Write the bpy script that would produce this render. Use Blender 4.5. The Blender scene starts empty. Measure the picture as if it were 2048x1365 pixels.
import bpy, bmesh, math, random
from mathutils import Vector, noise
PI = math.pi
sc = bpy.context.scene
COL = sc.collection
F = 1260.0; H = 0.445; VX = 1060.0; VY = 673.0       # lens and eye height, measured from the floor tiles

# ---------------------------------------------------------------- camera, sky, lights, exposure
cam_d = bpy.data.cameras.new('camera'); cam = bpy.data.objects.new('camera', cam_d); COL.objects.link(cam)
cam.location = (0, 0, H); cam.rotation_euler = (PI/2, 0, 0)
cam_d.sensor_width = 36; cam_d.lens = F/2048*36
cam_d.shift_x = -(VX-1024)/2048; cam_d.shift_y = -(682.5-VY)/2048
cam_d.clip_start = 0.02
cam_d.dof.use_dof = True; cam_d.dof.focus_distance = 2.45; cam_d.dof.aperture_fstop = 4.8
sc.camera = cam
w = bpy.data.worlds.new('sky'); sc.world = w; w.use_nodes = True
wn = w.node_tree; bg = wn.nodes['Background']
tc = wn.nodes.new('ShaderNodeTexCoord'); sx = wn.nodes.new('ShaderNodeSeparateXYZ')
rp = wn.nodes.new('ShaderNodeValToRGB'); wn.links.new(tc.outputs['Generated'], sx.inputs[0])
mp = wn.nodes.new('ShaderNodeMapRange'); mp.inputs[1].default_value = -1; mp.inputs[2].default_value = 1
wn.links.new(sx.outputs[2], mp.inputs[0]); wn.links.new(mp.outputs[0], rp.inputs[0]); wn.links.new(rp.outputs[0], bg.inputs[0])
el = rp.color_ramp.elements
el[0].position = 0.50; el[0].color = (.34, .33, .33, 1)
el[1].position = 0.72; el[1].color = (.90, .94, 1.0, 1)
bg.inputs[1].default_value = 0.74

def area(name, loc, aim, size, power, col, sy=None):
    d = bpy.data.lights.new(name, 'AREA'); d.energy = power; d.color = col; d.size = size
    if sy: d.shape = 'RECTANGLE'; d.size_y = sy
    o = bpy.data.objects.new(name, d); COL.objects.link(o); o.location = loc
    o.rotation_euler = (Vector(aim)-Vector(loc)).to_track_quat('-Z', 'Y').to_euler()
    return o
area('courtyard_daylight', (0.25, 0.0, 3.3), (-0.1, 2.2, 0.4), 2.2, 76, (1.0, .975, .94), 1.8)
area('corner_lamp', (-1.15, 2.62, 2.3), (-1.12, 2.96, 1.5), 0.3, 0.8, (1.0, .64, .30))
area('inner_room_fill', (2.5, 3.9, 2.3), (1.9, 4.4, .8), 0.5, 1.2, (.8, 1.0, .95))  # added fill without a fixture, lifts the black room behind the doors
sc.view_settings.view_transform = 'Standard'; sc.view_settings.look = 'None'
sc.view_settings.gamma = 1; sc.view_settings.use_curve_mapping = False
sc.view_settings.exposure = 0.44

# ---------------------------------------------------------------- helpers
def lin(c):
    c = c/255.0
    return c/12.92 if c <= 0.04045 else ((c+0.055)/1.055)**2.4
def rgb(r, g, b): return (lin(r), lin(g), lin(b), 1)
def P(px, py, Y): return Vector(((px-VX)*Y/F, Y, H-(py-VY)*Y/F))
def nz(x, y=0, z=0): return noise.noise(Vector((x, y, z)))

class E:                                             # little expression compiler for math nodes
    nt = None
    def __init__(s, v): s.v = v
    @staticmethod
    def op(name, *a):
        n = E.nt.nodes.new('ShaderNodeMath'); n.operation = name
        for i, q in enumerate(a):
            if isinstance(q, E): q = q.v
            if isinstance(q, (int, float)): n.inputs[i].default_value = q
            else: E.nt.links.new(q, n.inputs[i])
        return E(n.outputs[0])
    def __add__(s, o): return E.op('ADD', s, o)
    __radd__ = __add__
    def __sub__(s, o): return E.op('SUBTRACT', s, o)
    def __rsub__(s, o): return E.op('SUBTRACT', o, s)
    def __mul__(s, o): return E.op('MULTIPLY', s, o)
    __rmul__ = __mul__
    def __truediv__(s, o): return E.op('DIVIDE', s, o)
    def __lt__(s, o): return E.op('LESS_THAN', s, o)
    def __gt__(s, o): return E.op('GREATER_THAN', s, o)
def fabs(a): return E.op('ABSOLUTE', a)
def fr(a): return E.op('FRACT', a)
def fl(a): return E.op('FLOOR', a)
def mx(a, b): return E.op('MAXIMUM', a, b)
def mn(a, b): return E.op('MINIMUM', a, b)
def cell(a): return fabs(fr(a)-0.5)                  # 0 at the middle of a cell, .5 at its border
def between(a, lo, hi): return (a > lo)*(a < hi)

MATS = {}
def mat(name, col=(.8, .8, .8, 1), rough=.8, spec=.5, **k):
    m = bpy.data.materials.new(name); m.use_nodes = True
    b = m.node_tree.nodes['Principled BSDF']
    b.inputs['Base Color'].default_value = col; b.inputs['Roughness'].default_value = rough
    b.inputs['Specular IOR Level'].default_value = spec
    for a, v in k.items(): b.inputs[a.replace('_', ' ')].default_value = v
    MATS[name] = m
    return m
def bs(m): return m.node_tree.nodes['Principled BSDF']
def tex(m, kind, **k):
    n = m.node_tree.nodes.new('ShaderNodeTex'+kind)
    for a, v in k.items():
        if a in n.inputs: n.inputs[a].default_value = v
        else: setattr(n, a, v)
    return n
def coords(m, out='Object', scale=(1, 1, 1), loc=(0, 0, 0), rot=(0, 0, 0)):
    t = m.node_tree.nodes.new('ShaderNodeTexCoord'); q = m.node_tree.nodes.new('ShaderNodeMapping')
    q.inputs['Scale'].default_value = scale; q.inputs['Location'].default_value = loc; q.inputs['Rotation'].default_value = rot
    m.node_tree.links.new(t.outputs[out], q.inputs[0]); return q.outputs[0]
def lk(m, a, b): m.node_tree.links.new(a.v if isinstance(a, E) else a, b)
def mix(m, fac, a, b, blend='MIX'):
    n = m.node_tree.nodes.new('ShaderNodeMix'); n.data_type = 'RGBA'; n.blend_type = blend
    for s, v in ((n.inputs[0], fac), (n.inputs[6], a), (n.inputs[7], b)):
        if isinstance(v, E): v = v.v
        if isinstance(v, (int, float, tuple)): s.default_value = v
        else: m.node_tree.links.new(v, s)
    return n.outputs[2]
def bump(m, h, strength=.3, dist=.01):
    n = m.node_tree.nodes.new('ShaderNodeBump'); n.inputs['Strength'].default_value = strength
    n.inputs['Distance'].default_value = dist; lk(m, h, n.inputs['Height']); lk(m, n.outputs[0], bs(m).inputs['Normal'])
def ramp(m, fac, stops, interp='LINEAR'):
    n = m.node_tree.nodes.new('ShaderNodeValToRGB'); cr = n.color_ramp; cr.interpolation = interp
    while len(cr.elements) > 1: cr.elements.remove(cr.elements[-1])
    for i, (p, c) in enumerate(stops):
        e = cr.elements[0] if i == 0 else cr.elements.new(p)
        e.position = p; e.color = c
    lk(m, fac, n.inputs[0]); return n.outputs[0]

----

**What the task requires**
Lines from the start of the material above through the line containing "F = 1260.0;" are to be duplicated exactly, and only those.

**Answer below**
Write the bpy script that would produce this render. Use Blender 4.5. The Blender scene starts empty. Measure the picture as if it were 2048x1365 pixels.
import bpy, bmesh, math, random
from mathutils import Vector, noise
PI = math.pi
sc = bpy.context.scene
COL = sc.collection
F = 1260.0; H = 0.445; VX = 1060.0; VY = 673.0       # lens and eye height, measured from the floor tiles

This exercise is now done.